## What the task asks
Your task is to quote exactly the run of lines that starts at the line containing "Continue the Blender" and ends at the line containing "crumbs('crumbs', 'small crumbs", including both.

___ Material supplied

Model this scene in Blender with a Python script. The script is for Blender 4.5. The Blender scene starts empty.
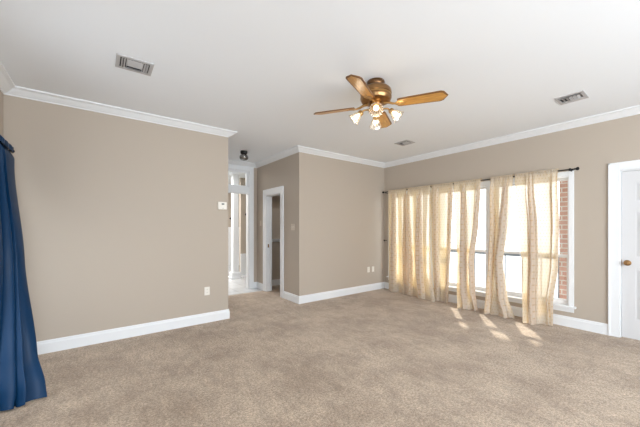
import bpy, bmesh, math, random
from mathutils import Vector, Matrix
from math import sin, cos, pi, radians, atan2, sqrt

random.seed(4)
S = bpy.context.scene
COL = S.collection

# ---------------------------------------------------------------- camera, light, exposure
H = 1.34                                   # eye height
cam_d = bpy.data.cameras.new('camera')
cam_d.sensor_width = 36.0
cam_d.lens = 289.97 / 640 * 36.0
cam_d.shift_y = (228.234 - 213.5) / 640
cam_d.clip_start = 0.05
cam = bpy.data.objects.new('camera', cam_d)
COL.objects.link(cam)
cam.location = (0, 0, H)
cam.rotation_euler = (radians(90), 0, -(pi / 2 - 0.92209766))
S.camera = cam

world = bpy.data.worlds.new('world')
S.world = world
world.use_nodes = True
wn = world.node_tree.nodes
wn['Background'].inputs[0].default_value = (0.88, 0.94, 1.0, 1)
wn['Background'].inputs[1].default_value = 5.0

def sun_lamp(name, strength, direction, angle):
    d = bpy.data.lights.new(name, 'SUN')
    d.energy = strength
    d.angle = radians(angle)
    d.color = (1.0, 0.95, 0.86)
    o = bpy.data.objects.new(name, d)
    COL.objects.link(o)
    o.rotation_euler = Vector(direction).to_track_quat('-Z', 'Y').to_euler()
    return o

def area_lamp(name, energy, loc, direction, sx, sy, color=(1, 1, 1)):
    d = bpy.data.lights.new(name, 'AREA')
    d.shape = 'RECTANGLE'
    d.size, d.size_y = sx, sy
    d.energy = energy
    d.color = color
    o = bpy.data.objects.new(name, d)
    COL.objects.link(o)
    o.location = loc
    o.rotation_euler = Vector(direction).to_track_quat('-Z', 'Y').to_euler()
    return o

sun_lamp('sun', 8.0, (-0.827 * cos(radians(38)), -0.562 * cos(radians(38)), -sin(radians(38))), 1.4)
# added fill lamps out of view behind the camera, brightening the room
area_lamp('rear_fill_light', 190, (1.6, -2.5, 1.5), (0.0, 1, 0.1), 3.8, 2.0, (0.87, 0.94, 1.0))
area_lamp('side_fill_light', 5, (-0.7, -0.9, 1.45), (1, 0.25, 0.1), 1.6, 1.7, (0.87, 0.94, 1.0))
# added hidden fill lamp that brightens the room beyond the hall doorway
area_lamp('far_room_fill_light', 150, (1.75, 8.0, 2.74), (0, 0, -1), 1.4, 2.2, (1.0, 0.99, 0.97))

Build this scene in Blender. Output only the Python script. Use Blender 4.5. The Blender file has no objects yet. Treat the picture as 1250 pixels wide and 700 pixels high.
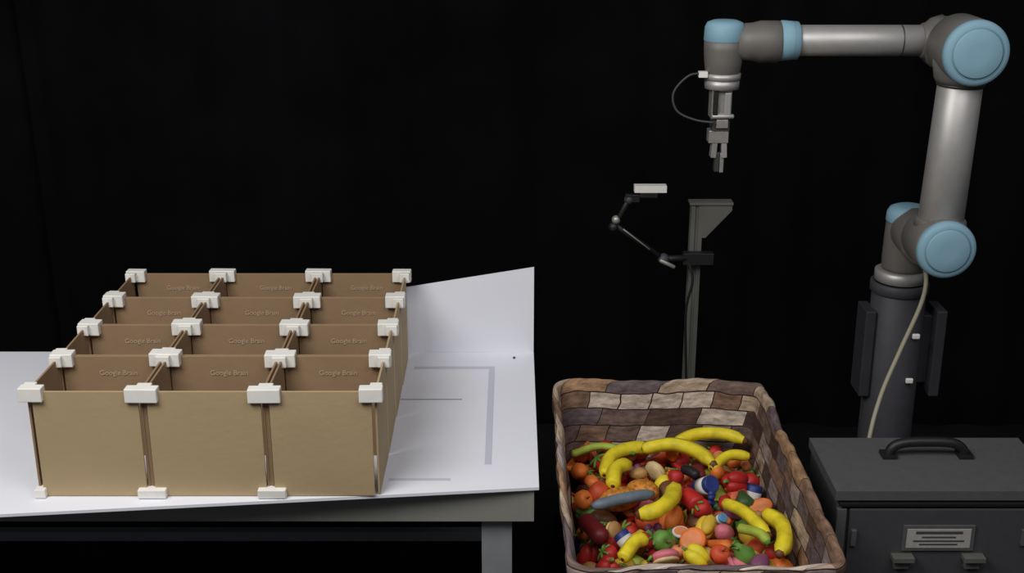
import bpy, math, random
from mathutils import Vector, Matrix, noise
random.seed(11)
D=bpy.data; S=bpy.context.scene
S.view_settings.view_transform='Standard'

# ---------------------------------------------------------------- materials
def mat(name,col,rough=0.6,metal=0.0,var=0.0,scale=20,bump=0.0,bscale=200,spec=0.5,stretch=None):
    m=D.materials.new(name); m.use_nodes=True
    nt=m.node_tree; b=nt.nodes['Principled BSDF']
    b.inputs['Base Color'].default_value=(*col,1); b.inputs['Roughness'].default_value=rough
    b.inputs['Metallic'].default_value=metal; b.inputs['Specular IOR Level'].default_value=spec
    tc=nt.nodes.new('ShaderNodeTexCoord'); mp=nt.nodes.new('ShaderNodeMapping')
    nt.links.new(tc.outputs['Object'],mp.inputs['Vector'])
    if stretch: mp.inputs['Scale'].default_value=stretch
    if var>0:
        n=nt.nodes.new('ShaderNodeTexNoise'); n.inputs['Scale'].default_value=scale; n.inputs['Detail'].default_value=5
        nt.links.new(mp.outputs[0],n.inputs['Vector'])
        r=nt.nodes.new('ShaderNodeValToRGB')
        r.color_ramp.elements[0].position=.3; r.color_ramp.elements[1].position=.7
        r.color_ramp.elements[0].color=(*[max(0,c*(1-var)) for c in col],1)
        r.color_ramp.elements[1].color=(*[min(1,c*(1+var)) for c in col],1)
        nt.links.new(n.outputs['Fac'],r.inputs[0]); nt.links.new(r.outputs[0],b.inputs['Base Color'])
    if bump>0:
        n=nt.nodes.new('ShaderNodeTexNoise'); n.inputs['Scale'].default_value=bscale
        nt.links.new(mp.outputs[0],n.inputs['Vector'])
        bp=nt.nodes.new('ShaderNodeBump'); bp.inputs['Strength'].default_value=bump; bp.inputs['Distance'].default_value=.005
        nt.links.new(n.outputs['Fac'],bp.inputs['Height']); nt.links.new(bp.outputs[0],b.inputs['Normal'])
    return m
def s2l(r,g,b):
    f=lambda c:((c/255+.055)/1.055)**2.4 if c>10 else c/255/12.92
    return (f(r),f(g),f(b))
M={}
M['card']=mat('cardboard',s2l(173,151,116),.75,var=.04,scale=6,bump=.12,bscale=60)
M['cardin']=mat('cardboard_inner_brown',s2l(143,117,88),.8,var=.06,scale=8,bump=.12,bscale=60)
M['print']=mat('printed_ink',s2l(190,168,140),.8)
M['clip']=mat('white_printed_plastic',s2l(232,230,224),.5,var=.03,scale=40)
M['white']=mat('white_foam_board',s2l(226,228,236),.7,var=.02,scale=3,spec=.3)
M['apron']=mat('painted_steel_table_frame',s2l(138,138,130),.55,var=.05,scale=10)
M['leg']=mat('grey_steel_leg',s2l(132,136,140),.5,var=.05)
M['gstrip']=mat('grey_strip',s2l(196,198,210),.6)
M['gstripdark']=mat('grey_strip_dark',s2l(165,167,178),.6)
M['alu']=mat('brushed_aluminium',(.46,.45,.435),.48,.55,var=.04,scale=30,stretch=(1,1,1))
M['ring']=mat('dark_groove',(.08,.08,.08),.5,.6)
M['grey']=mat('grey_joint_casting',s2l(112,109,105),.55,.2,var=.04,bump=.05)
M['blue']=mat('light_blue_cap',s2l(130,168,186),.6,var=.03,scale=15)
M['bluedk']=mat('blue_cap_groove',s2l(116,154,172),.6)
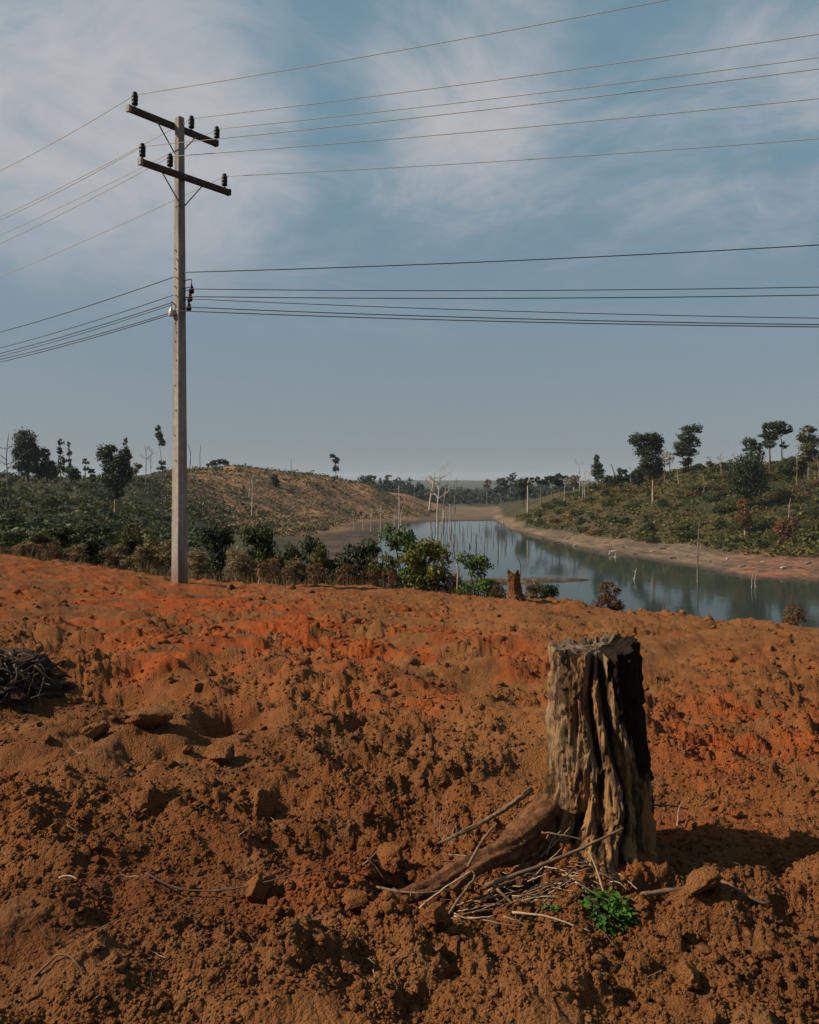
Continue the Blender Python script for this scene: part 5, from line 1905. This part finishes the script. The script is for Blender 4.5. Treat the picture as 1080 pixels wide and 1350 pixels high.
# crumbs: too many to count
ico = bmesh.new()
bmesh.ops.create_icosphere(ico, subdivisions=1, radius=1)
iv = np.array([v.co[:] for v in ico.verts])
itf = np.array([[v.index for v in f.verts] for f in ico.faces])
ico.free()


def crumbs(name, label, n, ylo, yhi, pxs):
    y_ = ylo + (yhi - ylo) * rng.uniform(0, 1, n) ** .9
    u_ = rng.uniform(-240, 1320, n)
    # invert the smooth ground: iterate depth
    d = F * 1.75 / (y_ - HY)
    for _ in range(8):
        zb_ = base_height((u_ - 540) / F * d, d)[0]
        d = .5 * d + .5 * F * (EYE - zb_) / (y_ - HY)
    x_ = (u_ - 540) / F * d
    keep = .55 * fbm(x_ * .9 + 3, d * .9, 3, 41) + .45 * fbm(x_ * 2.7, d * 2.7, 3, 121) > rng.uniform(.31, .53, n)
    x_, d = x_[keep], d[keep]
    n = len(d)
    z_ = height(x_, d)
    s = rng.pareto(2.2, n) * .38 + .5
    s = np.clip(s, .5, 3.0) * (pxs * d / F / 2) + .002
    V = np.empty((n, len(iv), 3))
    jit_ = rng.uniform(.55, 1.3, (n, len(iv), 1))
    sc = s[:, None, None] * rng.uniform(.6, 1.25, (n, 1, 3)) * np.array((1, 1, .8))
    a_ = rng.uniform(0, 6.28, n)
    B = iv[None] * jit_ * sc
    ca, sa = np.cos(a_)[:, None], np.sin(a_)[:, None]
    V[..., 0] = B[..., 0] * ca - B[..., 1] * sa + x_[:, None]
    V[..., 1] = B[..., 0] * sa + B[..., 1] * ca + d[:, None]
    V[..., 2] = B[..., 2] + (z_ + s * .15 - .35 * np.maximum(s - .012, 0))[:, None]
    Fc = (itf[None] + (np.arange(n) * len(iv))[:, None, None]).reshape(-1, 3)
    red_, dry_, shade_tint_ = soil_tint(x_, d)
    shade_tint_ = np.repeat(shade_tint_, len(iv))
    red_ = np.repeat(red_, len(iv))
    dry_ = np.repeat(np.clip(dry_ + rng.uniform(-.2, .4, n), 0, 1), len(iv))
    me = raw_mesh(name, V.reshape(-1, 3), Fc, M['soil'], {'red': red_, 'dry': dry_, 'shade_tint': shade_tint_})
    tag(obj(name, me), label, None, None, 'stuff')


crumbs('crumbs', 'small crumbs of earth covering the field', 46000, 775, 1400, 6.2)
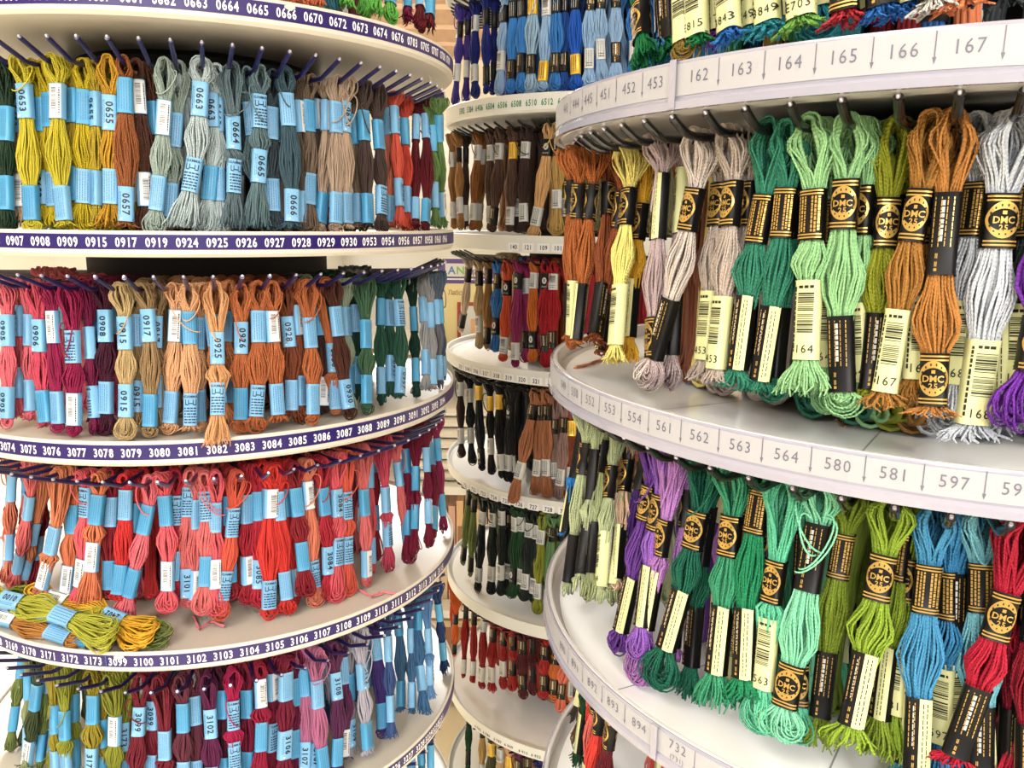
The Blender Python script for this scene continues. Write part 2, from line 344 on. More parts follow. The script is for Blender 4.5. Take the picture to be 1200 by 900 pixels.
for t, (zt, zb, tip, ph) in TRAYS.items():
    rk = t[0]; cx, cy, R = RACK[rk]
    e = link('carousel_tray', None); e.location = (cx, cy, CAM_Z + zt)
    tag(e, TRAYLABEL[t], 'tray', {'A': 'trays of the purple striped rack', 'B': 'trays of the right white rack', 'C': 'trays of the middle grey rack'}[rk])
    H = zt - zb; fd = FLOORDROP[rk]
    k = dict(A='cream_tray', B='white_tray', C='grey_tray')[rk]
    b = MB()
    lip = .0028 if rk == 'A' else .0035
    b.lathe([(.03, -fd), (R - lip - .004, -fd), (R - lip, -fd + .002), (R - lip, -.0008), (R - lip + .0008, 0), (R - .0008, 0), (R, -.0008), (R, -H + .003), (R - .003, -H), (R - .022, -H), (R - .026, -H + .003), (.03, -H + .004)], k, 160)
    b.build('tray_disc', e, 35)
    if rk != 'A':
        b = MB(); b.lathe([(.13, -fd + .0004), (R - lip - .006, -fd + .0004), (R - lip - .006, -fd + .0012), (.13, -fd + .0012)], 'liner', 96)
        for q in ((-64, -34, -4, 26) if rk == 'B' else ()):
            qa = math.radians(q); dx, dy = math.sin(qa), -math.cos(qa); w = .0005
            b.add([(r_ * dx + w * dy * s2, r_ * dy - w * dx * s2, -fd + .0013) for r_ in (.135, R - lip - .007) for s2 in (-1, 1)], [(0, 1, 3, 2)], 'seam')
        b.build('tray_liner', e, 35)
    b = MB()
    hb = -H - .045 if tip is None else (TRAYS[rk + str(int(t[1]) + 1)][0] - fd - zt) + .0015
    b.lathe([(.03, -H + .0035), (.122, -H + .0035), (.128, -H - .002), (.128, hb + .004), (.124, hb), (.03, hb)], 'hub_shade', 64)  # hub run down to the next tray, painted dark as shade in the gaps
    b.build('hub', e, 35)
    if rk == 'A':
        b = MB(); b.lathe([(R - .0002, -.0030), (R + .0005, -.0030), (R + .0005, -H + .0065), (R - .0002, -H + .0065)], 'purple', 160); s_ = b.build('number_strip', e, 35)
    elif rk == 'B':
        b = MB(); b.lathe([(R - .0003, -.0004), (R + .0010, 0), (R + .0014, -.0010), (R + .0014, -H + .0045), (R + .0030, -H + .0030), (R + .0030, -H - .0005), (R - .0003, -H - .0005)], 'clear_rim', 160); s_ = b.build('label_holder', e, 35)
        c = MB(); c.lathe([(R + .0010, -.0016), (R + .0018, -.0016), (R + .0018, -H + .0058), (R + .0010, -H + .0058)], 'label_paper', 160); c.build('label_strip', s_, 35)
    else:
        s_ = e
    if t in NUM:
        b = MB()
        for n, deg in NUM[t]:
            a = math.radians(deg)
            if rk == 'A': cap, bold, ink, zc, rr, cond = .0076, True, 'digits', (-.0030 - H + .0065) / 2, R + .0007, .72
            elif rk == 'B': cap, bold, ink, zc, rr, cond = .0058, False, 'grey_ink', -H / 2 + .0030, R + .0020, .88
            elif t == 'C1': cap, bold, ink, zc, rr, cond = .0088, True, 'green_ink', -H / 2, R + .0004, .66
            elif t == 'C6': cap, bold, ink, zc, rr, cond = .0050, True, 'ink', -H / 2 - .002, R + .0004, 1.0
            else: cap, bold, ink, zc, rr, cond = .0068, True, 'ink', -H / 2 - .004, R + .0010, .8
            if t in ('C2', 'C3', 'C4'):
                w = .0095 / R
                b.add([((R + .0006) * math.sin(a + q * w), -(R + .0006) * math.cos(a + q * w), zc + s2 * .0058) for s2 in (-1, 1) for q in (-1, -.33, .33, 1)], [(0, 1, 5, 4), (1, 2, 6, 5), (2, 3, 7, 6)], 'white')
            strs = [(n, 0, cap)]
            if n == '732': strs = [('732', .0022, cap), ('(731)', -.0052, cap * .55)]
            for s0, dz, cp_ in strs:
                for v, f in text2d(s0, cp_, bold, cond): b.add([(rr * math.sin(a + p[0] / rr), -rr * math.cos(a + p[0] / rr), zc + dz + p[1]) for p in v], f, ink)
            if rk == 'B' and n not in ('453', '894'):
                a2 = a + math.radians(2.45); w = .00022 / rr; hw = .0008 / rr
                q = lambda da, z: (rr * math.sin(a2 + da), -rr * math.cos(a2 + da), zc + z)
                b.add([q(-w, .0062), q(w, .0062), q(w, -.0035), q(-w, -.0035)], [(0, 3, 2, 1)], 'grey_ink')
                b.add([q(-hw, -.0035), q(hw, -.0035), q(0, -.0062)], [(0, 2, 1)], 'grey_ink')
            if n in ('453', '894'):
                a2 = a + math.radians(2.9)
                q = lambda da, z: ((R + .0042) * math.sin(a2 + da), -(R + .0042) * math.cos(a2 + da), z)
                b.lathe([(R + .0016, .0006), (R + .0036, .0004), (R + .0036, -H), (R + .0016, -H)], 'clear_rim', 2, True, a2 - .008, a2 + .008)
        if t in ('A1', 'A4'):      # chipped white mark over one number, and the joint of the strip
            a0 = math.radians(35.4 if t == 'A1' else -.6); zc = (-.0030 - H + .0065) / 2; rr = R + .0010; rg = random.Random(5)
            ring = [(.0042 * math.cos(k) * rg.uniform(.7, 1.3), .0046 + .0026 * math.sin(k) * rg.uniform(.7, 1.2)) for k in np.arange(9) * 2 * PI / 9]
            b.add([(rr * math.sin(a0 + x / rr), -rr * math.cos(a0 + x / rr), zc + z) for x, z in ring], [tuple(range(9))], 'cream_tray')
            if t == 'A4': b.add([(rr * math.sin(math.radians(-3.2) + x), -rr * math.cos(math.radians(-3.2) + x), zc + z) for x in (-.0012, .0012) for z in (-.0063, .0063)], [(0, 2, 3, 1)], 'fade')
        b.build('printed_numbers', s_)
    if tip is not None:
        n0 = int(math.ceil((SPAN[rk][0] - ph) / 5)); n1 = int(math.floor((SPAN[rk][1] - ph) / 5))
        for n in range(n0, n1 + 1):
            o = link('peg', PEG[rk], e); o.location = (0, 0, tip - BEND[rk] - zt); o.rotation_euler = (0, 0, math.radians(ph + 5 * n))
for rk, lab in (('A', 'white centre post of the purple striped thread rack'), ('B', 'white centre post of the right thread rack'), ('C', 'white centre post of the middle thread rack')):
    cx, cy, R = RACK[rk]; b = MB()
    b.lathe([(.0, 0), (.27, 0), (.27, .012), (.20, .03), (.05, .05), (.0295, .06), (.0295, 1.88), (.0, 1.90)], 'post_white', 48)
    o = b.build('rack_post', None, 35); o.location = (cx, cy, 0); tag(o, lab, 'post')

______

## Response to the task
Continue the Blender Python script for this scene: part 5, from line 1905. This part finishes the script. The script is for Blender 4.5. Treat the picture as 1080 pixels wide and 1350 pixels high.
# crumbs: too many to count
ico = bmesh.new()
bmesh.ops.create_icosphere(ico, subdivisions=1, radius=1)
iv = np.array([v.co[:] for v in ico.verts])
itf = np.array([[v.index for v in f.verts] for f in ico.faces])
ico.free()


def crumbs(name, label, n, ylo, yhi, pxs):
    y_ = ylo + (yhi - ylo) * rng.uniform(0, 1, n) ** .9
    u_ = rng.uniform(-240, 1320, n)
    # invert the smooth ground: iterate depth
    d = F * 1.75 / (y_ - HY)
    for _ in range(8):
        zb_ = base_height((u_ - 540) / F * d, d)[0]
        d = .5 * d + .5 * F * (EYE - zb_) / (y_ - HY)
    x_ = (u_ - 540) / F * d
    keep = .55 * fbm(x_ * .9 + 3, d * .9, 3, 41) + .45 * fbm(x_ * 2.7, d * 2.7, 3, 121) > rng.uniform(.31, .53, n)
    x_, d = x_[keep], d[keep]
    n = len(d)
    z_ = height(x_, d)
    s = rng.pareto(2.2, n) * .38 + .5
    s = np.clip(s, .5, 3.0) * (pxs * d / F / 2) + .002
    V = np.empty((n, len(iv), 3))
    jit_ = rng.uniform(.55, 1.3, (n, len(iv), 1))
    sc = s[:, None, None] * rng.uniform(.6, 1.25, (n, 1, 3)) * np.array((1, 1, .8))
    a_ = rng.uniform(0, 6.28, n)
    B = iv[None] * jit_ * sc
    ca, sa = np.cos(a_)[:, None], np.sin(a_)[:, None]
    V[..., 0] = B[..., 0] * ca - B[..., 1] * sa + x_[:, None]
    V[..., 1] = B[..., 0] * sa + B[..., 1] * ca + d[:, None]
    V[..., 2] = B[..., 2] + (z_ + s * .15 - .35 * np.maximum(s - .012, 0))[:, None]
    Fc = (itf[None] + (np.arange(n) * len(iv))[:, None, None]).reshape(-1, 3)
    red_, dry_, shade_tint_ = soil_tint(x_, d)
    shade_tint_ = np.repeat(shade_tint_, len(iv))
    red_ = np.repeat(red_, len(iv))
    dry_ = np.repeat(np.clip(dry_ + rng.uniform(-.2, .4, n), 0, 1), len(iv))
    me = raw_mesh(name, V.reshape(-1, 3), Fc, M['soil'], {'red': red_, 'dry': dry_, 'shade_tint': shade_tint_})
    tag(obj(name, me), label, None, None, 'stuff')


crumbs('crumbs', 'small crumbs of earth covering the field', 46000, 775, 1400, 6.2)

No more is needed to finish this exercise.